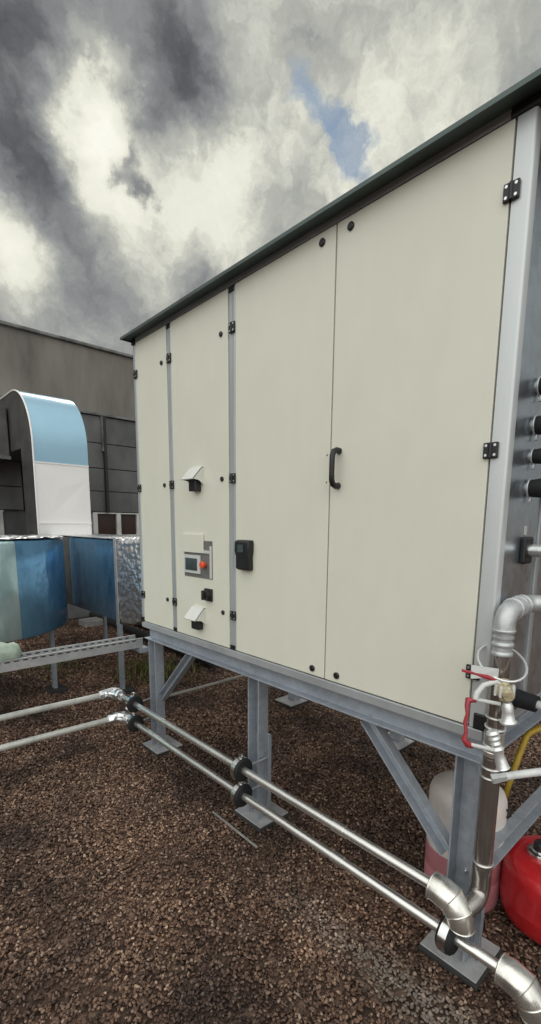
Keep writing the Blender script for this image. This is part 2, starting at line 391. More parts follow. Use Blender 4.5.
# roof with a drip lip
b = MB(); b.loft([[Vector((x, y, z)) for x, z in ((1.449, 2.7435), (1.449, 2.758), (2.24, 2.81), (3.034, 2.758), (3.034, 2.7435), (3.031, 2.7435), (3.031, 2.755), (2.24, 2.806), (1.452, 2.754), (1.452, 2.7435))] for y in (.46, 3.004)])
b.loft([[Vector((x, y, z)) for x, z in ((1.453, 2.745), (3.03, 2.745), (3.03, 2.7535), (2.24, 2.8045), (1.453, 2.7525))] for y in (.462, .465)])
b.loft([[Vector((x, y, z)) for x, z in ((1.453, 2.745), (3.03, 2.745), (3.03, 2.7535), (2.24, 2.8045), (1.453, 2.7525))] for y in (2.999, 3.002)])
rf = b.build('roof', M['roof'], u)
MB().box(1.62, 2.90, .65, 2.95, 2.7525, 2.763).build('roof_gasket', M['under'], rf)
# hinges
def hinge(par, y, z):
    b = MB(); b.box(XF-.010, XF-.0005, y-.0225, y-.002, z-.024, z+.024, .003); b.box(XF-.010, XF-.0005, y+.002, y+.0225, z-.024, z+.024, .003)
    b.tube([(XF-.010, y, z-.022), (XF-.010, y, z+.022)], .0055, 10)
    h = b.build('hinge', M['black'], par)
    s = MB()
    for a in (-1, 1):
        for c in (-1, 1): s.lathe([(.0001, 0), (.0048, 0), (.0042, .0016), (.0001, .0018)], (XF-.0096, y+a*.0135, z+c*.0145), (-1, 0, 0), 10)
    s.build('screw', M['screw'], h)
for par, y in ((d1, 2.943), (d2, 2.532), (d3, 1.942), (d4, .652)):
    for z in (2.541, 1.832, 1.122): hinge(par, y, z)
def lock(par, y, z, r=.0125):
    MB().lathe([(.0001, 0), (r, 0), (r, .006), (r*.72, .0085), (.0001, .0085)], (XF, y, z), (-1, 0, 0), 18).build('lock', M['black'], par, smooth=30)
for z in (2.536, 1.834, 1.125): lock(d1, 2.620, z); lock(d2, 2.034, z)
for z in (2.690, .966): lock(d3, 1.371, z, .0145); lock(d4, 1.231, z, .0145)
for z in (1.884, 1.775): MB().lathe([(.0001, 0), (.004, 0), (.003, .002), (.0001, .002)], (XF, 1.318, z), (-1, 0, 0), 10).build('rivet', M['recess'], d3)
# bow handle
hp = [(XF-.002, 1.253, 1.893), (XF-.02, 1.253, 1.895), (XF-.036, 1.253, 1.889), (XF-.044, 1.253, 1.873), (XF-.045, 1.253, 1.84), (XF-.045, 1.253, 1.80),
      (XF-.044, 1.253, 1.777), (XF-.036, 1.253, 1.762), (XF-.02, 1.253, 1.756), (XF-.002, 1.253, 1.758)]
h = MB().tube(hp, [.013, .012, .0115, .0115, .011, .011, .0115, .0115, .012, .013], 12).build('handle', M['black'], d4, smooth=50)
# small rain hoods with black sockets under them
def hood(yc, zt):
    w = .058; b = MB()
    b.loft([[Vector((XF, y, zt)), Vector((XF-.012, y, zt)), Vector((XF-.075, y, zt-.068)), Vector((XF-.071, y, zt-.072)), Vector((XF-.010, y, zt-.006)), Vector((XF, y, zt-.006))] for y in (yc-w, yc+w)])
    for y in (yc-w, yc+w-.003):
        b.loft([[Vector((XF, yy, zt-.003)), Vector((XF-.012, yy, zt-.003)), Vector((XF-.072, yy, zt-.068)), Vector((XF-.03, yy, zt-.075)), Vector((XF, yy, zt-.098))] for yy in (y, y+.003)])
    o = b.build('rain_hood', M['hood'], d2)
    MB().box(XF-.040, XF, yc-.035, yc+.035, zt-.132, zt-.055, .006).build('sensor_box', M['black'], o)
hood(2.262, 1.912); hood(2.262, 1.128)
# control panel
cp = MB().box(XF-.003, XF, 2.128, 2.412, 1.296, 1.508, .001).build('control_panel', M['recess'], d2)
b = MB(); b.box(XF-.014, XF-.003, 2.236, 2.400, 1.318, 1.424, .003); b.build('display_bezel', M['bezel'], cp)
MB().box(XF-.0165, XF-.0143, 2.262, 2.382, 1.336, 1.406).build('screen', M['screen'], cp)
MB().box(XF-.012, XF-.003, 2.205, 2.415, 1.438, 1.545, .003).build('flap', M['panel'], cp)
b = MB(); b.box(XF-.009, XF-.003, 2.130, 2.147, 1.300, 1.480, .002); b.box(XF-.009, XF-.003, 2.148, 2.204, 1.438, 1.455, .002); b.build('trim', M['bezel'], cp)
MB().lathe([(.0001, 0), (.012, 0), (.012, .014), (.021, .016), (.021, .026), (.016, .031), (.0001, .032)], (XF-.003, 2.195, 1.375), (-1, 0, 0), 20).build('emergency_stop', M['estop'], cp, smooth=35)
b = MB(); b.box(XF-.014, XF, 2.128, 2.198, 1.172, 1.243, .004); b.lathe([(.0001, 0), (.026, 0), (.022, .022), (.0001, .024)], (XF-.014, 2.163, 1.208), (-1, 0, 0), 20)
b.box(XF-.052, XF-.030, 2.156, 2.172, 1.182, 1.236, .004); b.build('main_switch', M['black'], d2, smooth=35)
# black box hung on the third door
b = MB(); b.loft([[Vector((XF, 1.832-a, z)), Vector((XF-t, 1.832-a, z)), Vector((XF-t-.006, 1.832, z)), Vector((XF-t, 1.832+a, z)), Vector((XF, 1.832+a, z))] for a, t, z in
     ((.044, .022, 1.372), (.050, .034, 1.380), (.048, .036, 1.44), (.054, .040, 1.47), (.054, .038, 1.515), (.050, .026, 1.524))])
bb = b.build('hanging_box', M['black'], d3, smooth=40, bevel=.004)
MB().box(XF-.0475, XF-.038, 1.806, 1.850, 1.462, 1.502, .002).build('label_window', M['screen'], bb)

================

# TASK PROMPT
Pictures are excluded; output everything else in the data verbatim.

# PROBLEM SOLUTION
Keep writing the Blender script for this image. This is part 2, starting at line 391. More parts follow. Use Blender 4.5.
# roof with a drip lip
b = MB(); b.loft([[Vector((x, y, z)) for x, z in ((1.449, 2.7435), (1.449, 2.758), (2.24, 2.81), (3.034, 2.758), (3.034, 2.7435), (3.031, 2.7435), (3.031, 2.755), (2.24, 2.806), (1.452, 2.754), (1.452, 2.7435))] for y in (.46, 3.004)])
b.loft([[Vector((x, y, z)) for x, z in ((1.453, 2.745), (3.03, 2.745), (3.03, 2.7535), (2.24, 2.8045), (1.453, 2.7525))] for y in (.462, .465)])
b.loft([[Vector((x, y, z)) for x, z in ((1.453, 2.745), (3.03, 2.745), (3.03, 2.7535), (2.24, 2.8045), (1.453, 2.7525))] for y in (2.999, 3.002)])
rf = b.build('roof', M['roof'], u)
MB().box(1.62, 2.90, .65, 2.95, 2.7525, 2.763).build('roof_gasket', M['under'], rf)
# hinges
def hinge(par, y, z):
    b = MB(); b.box(XF-.010, XF-.0005, y-.0225, y-.002, z-.024, z+.024, .003); b.box(XF-.010, XF-.0005, y+.002, y+.0225, z-.024, z+.024, .003)
    b.tube([(XF-.010, y, z-.022), (XF-.010, y, z+.022)], .0055, 10)
    h = b.build('hinge', M['black'], par)
    s = MB()
    for a in (-1, 1):
        for c in (-1, 1): s.lathe([(.0001, 0), (.0048, 0), (.0042, .0016), (.0001, .0018)], (XF-.0096, y+a*.0135, z+c*.0145), (-1, 0, 0), 10)
    s.build('screw', M['screw'], h)
for par, y in ((d1, 2.943), (d2, 2.532), (d3, 1.942), (d4, .652)):
    for z in (2.541, 1.832, 1.122): hinge(par, y, z)
def lock(par, y, z, r=.0125):
    MB().lathe([(.0001, 0), (r, 0), (r, .006), (r*.72, .0085), (.0001, .0085)], (XF, y, z), (-1, 0, 0), 18).build('lock', M['black'], par, smooth=30)
for z in (2.536, 1.834, 1.125): lock(d1, 2.620, z); lock(d2, 2.034, z)
for z in (2.690, .966): lock(d3, 1.371, z, .0145); lock(d4, 1.231, z, .0145)
for z in (1.884, 1.775): MB().lathe([(.0001, 0), (.004, 0), (.003, .002), (.0001, .002)], (XF, 1.318, z), (-1, 0, 0), 10).build('rivet', M['recess'], d3)
# bow handle
hp = [(XF-.002, 1.253, 1.893), (XF-.02, 1.253, 1.895), (XF-.036, 1.253, 1.889), (XF-.044, 1.253, 1.873), (XF-.045, 1.253, 1.84), (XF-.045, 1.253, 1.80),
      (XF-.044, 1.253, 1.777), (XF-.036, 1.253, 1.762), (XF-.02, 1.253, 1.756), (XF-.002, 1.253, 1.758)]
h = MB().tube(hp, [.013, .012, .0115, .0115, .011, .011, .0115, .0115, .012, .013], 12).build('handle', M['black'], d4, smooth=50)
# small rain hoods with black sockets under them
def hood(yc, zt):
    w = .058; b = MB()
    b.loft([[Vector((XF, y, zt)), Vector((XF-.012, y, zt)), Vector((XF-.075, y, zt-.068)), Vector((XF-.071, y, zt-.072)), Vector((XF-.010, y, zt-.006)), Vector((XF, y, zt-.006))] for y in (yc-w, yc+w)])
    for y in (yc-w, yc+w-.003):
        b.loft([[Vector((XF, yy, zt-.003)), Vector((XF-.012, yy, zt-.003)), Vector((XF-.072, yy, zt-.068)), Vector((XF-.03, yy, zt-.075)), Vector((XF, yy, zt-.098))] for yy in (y, y+.003)])
    o = b.build('rain_hood', M['hood'], d2)
    MB().box(XF-.040, XF, yc-.035, yc+.035, zt-.132, zt-.055, .006).build('sensor_box', M['black'], o)
hood(2.262, 1.912); hood(2.262, 1.128)
# control panel
cp = MB().box(XF-.003, XF, 2.128, 2.412, 1.296, 1.508, .001).build('control_panel', M['recess'], d2)
b = MB(); b.box(XF-.014, XF-.003, 2.236, 2.400, 1.318, 1.424, .003); b.build('display_bezel', M['bezel'], cp)
MB().box(XF-.0165, XF-.0143, 2.262, 2.382, 1.336, 1.406).build('screen', M['screen'], cp)
MB().box(XF-.012, XF-.003, 2.205, 2.415, 1.438, 1.545, .003).build('flap', M['panel'], cp)
b = MB(); b.box(XF-.009, XF-.003, 2.130, 2.147, 1.300, 1.480, .002); b.box(XF-.009, XF-.003, 2.148, 2.204, 1.438, 1.455, .002); b.build('trim', M['bezel'], cp)
MB().lathe([(.0001, 0), (.012, 0), (.012, .014), (.021, .016), (.021, .026), (.016, .031), (.0001, .032)], (XF-.003, 2.195, 1.375), (-1, 0, 0), 20).build('emergency_stop', M['estop'], cp, smooth=35)
b = MB(); b.box(XF-.014, XF, 2.128, 2.198, 1.172, 1.243, .004); b.lathe([(.0001, 0), (.026, 0), (.022, .022), (.0001, .024)], (XF-.014, 2.163, 1.208), (-1, 0, 0), 20)
b.box(XF-.052, XF-.030, 2.156, 2.172, 1.182, 1.236, .004); b.build('main_switch', M['black'], d2, smooth=35)
# black box hung on the third door
b = MB(); b.loft([[Vector((XF, 1.832-a, z)), Vector((XF-t, 1.832-a, z)), Vector((XF-t-.006, 1.832, z)), Vector((XF-t, 1.832+a, z)), Vector((XF, 1.832+a, z))] for a, t, z in
     ((.044, .022, 1.372), (.050, .034, 1.380), (.048, .036, 1.44), (.054, .040, 1.47), (.054, .038, 1.515), (.050, .026, 1.524))])
bb = b.build('hanging_box', M['black'], d3, smooth=40, bevel=.004)
MB().box(XF-.0475, XF-.038, 1.806, 1.850, 1.462, 1.502, .002).build('label_window', M['screen'], bb)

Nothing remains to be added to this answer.